YouTube recently recommended I watch a vintage college football game, one tied to intense memories even though I had never seen it. All of the disparate emotions that arose when I clicked the video were dampened by the disappointment of it being longer than three hours, meaning the idiot who uploaded it didn’t edit out commercials.

The grainy recording immediately transported me to September 1998, the Saturday I arrived at Auburn University for my freshman year. It was the same afternoon we hosted the LSU Tigers, and I was so physically and emotionally exhausted from my last night in Chicago that I went to my dorm as soon as I got to campus and slept through the game.

Watching the hysterical crowd inside Jordan-Hare Stadium on YouTube, I thought of the 18-year-old who was a few blocks away hoping sleep would suppress his fears. Twenty-three years later, I could still feel the doubts and loneliness that made me cry myself into a nap.

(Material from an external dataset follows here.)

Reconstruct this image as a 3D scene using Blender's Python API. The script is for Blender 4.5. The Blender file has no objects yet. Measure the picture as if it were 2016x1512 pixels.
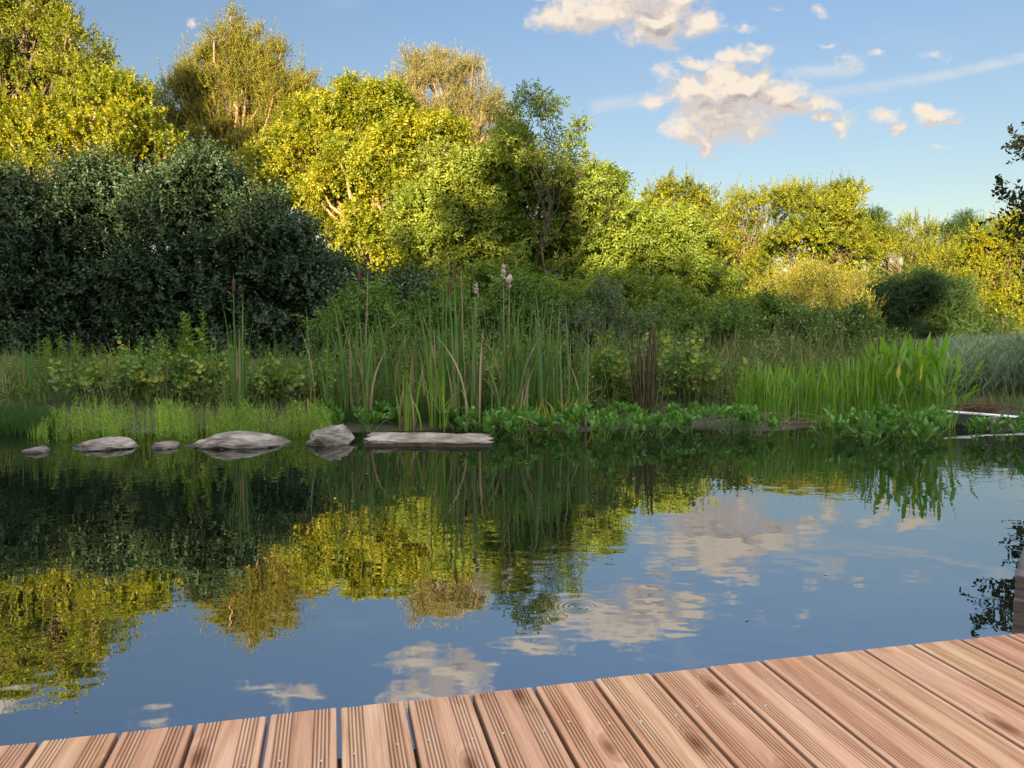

The first commercial break the idiot didn’t edit out featured a trailer for “Rush Hour,” which I saw with my best friend a few hours before departing for college. I still have the ticket stub along with other mementos from that transitional weekend, but seeing the ad in its original setting sparked a different type of sentimentality: the stub reminds me we saw it on opening night; seeing Chris Tucker in the preview reminded me why.

I recognized campaigns for AT&T calling cards and Bowflex that aired when I was in high school, and soon I was enjoying the retro commercials as much as the football game. Everything old ferments into nostalgia, and I was so drunk off memories I wondered if modern children were damaging their development each time they skipped an ad.

A commercial for a McDonald’s peel-off game highlighted the dangers of idealizing the past. Only in recent years have we learned every iteration of the fast-food sweepstakes was rigged, evidence that although most people consider themselves experts of the eras through which they’ve lived, we were as naive then as we remain today.

None of the commercials featured LGBTQ characters or referenced queer themes, and it was five years before the U.S. Supreme Court decriminalized homosexuality. About the only gay person on TV during that time period was Matthew Shepard, a college student recently tortured to death because of his sexual orientation.

The speed with which LGBTQ Americans have gone from that reality to our current one feels like we have been tapping the “Skip Ads” button for the past two decades. However, the time in between was filled with coming out stories that turned into one of the most successful marketing campaigns in history.